Faced with a spate of recent crises at big employers such as Parmalat and Cirio in Italy and Alstom in France, as well as a tougher European Commission stance on state aid, Europe is now borrowing from Chapter 11.
Spain adopted a new bankruptcy law on Wednesday, and reforms are underway in France and Italy.
"One of the stated aims is to reduce the stigmatisation of bankruptcy by letting management stay in charge and giving creditors confidence the company will survive," said Javier Gomez-Acebo, insolvency partner at the Madrid office of international law firm Freshfields, of the new Spanish law.
"The old law was driven towards liquidation, compounding the failure of the management. It was neither debtor nor creditor friendly; it was useless."
The new law, which Parliament passed last year, has had a year to establish the specialised bankruptcy courts that will administer the new procedure.
Corporate rescue is a live issue across Europe. Britain, the Netherlands and Germany have also changed their laws recently.
"There was a view in Britain that the pendulum had swung too far in favour of secured creditors," said Dominic Crawley, head of Standard & Poor's Leveraged Finance team in Europe. "The new Enterprise Act (introduced in 2003) places greater emphasis on re-establishing the insolvent company as a going concern."
In Italy 95 percent of bankruptcies result in liquidation, and recovery rates for creditors are less than 20 percent, according to Stefano Aversa, Milan manager at turnaround consultants AlixPartners. "The whole Italian insolvency system is a mess," said Vincenzo Morelli, Italian managing director at international turnaround firm Alvarez & Marsal, and recently installed as CEO of Italian port firm Fantuzzi to turn the company around.
"It doesn't provide the basis for a restructuring, and companies usually end up in protracted liquidations." The result is an avoidance of bankruptcy. Italian carrier Alitalia has flirted with bankruptcy for months, for example, while US airline United Airlines is protected from creditors while it works on a plan of reorganisation under Chapter 11.
Italy is currently in the throes of bankruptcy law reform, but progress has been slow with no law this year, lawyers say.
France has had more progress, and the government plans to submit a draft insolvency law to Parliament this autumn, a source close to the French Justice Ministry said on Wednesday.
The new law will encourage management to ask for help early by introducing a new, pre-insolvency stage - termed Sauvgarde.
There are critics of the Chapter 11, however, who point out the danger of leaving inadequate managers in place, and who cite the example of US companies that have made a series of Chapter 11 filings as evidence the process does not always work.
Also, changing the law is no panacea.

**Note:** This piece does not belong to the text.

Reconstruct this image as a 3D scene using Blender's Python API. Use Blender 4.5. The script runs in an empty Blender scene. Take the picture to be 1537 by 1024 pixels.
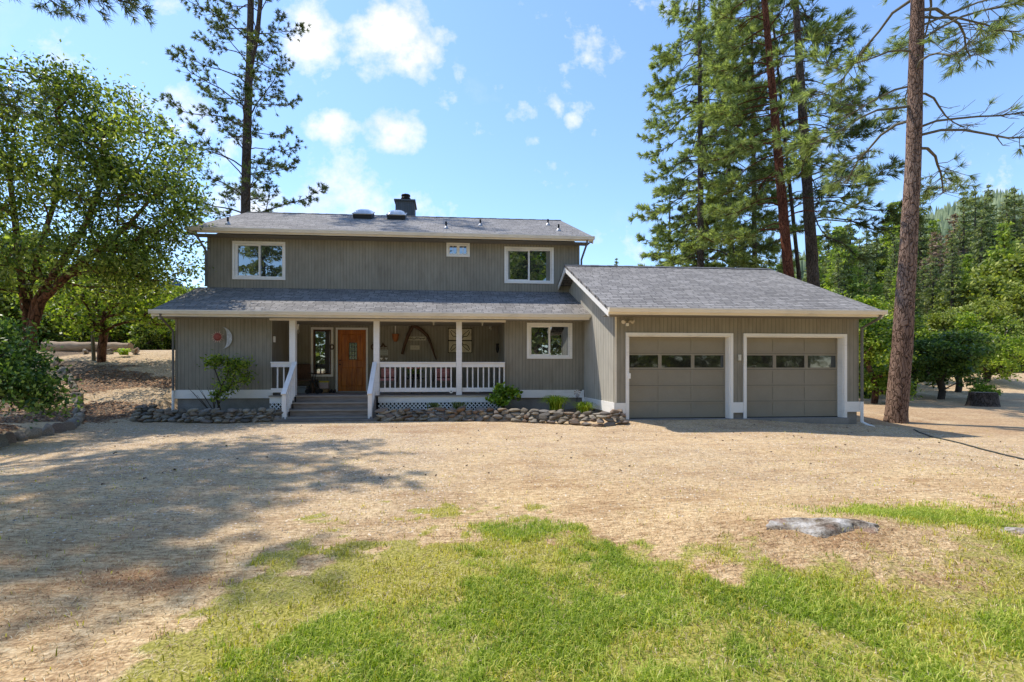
import bpy, math, random
import numpy as np
from math import radians as R
random.seed(7); rng = np.random.default_rng(11)
sc = bpy.context.scene
COL = sc.collection
# ------------------------------------------------------------------ measured camera
F, PX, PY, TH, ZC = 705.0, 728.0, 556.0, R(4.7), 1.21
cT, sT = math.cos(TH), math.sin(TH)
YG, YM, YB = 11.69, 14.40, 16.23          # garage front, main front, upper wall / porch back wall
XL, XG, XR, XU = -7.87, 4.30, 10.98, 4.68
def at(px, py, Y):                        # a measured point of the photo on the plane at distance Y
    r = (px-PX)/F
    X = Y*(r*cT+sT)/(cT-r*sT)
    d = X*sT+Y*cT
    return X, ZC+(PY-py)*d/F
def ax(px, Y): return at(px, 0, Y)[0]
def gp(px, py, z=-.17):                   # point on the ground
    d = F*(ZC-z)/(py-PY); xc = (px-PX)/F*d
    return xc*cT+d*sT, d*cT-xc*sT
# ------------------------------------------------------------------ object helpers
def link(o): COL.objects.link(o); return o
def tag(o, label=None, cat=None, group=None, kind=None):
    if label: o['label'] = label
    if cat: o['category'] = cat
    if group: o['group'] = group
    if kind: o['kind'] = kind
    return o
def thing(name, label, cat, loc=(0,0,0), rz=0, group=None):
    o = bpy.data.objects.new(name, None); link(o); o.empty_display_size = .2
    o.location = loc; o.rotation_euler = (0,0,rz)
    return tag(o, label, cat, group)
def origin(p):
    v = np.zeros(3)
    while p is not None:
        v += np.array(p.location); p = p.parent
    return v
class MB:
    def __init__(s): s.v = []; s.f = []
    def add(s, vs, fs):
        n = len(s.v); s.v += [tuple(map(float, v)) for v in vs]; s.f += [tuple(i+n for i in f) for f in fs]; return s
    def box(s, x0,x1,y0,y1,z0,z1):
        return s.add([(x0,y0,z0),(x1,y0,z0),(x1,y1,z0),(x0,y1,z0),(x0,y0,z1),(x1,y0,z1),(x1,y1,z1),(x0,y1,z1)],
            [(0,3,2,1),(4,5,6,7),(0,1,5,4),(1,2,6,5),(2,3,7,6),(3,0,4,7)])
    def beam(s, a, b, w, h, up=(0,0,1)):
        a=np.array(a,float); b=np.array(b,float); d=b-a; d/=np.linalg.norm(d)
        u=np.array(up,float); sd=np.cross(d,u); sd/=np.linalg.norm(sd); u=np.cross(sd,d)
        vs=[]
        for p in (a,b):
            for i,j in ((-1,-1),(1,-1),(1,1),(-1,1)): vs.append(p+sd*i*w/2+u*j*h/2)
        return s.add(vs,[(0,1,2,3),(7,6,5,4),(0,4,5,1),(1,5,6,2),(2,6,7,3),(3,7,4,0)])
    def prism_x(s, poly, x0, x1):        # polygon in (y,z) extruded along x
        n=len(poly); vs=[(x0,y,z) for y,z in poly]+[(x1,y,z) for y,z in poly]
        return s.add(vs,[tuple(range(n)),tuple(range(2*n-1,n-1,-1))]+[(i,i+n,(i+1)%n+n,(i+1)%n) for i in range(n)])
    def prism_y(s, poly, y0, y1):        # polygon in (x,z)
        n=len(poly); vs=[(x,y0,z) for x,z in poly]+[(x,y1,z) for x,z in poly]
        return s.add(vs,[tuple(range(n)),tuple(range(2*n-1,n-1,-1))]+[(i,i+n,(i+1)%n+n,(i+1)%n) for i in range(n)])
    def tube(s, pts, rad, n=8, cap=True):
        pts=[np.array(p,float) for p in pts]
        if not hasattr(rad,'__len__'): rad=[rad]*len(pts)
        base=len(s.v); u=None
        for i,p in enumerate(pts):
            d=pts[min(i+1,len(pts)-1)]-pts[max(i-1,0)]; d/=np.linalg.norm(d)+1e-9
            if u is None: u=np.cross(d,(0,0,1) if abs(d[2])<.9 else (1,0,0))
            u=u-d*np.dot(u,d); u/=np.linalg.norm(u)+1e-9; w=np.cross(d,u)
            for k in range(n):
                a=2*math.pi*k/n; s.v.append(tuple(p+(u*math.cos(a)+w*math.sin(a))*rad[i]))
        for i in range(len(pts)-1):
            for k in range(n):
                a=base+i*n+k; b=base+i*n+(k+1)%n; s.f.append((a,b,b+n,a+n))
        if cap:
            s.f.append(tuple(base+k for k in range(n))[::-1]); s.f.append(tuple(base+(len(pts)-1)*n+k for k in range(n)))
        return s
    def lathe(s, c, prof, n=16):          # prof: (r,z)
        return s.tube([(c[0],c[1],c[2]+z) for r,z in prof],[max(r,1e-4) for r,z in prof],n)
    def build(s, name, mat, parent=None, smooth=False, bevel=0):
        me=bpy.data.meshes.new(name); o0=origin(parent)
        v=np.array(s.v)-o0; me.from_pydata(v.tolist(),[],s.f)
        return finish(me,name,mat,parent,smooth,bevel)
def finish(me,name,mat,parent=None,smooth=False,bevel=0):
    me.materials.append(mat)
    if smooth: me.polygons.foreach_set('use_smooth',[True]*len(me.polygons))
    me.update(); o=bpy.data.objects.new(name,me); link(o); o.parent=parent
    if bevel:
        m=o.modifiers.new('b','BEVEL'); m.width=bevel; m.segments=2; m.limit_method='ANGLE'
    return o
def npmesh(name, verts, faces, mat, parent=None, smooth=False, origin_sub=True):
    """verts Nx3, faces MxK (constant K)"""
    me=bpy.data.meshes.new(name); verts=np.asarray(verts,np.float32)
    if origin_sub: verts=verts-origin(parent).astype(np.float32)
    faces=np.asarray(faces,np.int32); k=faces.shape[1]
    me.vertices.add(len(verts)); me.vertices.foreach_set('co',verts.ravel())
    me.loops.add(faces.size); me.loops.foreach_set('vertex_index',faces.ravel())
    me.polygons.add(len(faces)); me.polygons.foreach_set('loop_start',np.arange(0,faces.size,k,dtype=np.int32))
    me.update(calc_edges=True)
    return finish(me,name,mat,parent,smooth)
def copy_tree(o, parent=None):
    c=o.copy(); COL.objects.link(c); c.parent=parent
    for ch in [x for x in COL.objects if x.parent is o]: copy_tree(ch,c)
    return c
def copy_to(o, loc, rz=None, s=None, label=None):
    c=copy_tree(o); c.location=loc
    if rz is not None: c.rotation_euler=(0,0,rz)
    if s is not None: c.scale=(s,s,s) if not hasattr(s,'__len__') else s
    if label: c['label']=label
    return c
# ------------------------------------------------------------------ noise
def vnoise(x,y,seed=0):
    x=np.asarray(x,float); y=np.asarray(y,float)
    xi=np.floor(x).astype(np.int64); yi=np.floor(y).astype(np.int64); xf=x-xi; yf=y-yi
    def h(a,b):
        n=(a*374761393+b*668265263+seed*974634777)&0x7fffffff
        n=((n^(n>>13))*1274126177)&0x7fffffff
        return ((n^(n>>16))&0xffff)/65535.
    u=xf*xf*(3-2*xf); v=yf*yf*(3-2*yf)
    return (h(xi,yi)*(1-u)+h(xi+1,yi)*u)*(1-v)+(h(xi,yi+1)*(1-u)+h(xi+1,yi+1)*u)*v
def fbm(x,y,seed=0,oct=4):
    s=0;a=.5;t=0
    for i in range(oct):
        s=s+a*vnoise(np.asarray(x)*2**i,np.asarray(y)*2**i,seed+i); t+=a; a*=.5
    return s/t
def sstep(x,a,b):
    t=np.clip((np.asarray(x,float)-a)/(b-a),0,1); return t*t*(3-2*t)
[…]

Germany amended its insolvency law in 1999 to allow management to stay in charge of companies in trouble - so-called debtor-in-possession - and also introduced negotiated company rescue as an exit option.
But the bankruptcy courts have hardly used the new measures.
"Courts are used to appointing receivers, so they go to that default option," said Matthias Horbach, a Frankfurt-based insolvency lawyer at international law firm Skadden Arps Slate Meagher & Flom LLP. "They don't like debtor-in-possession, because they trust receivers more than existing management."
The result is a chicken-and-egg situation in which management avoids an insolvency filing until the last moment, the firm is then less likely to survive when it does file, and bankruptcy continues to be a last resort.
"In the United States companies say, 'We're in difficulty; let's enter Chapter 11 and clean up our balance sheet.' But in Germany they still leave filing to the last moment, which means the company is more run down and creditors less likely to trust the chances of a turnaround."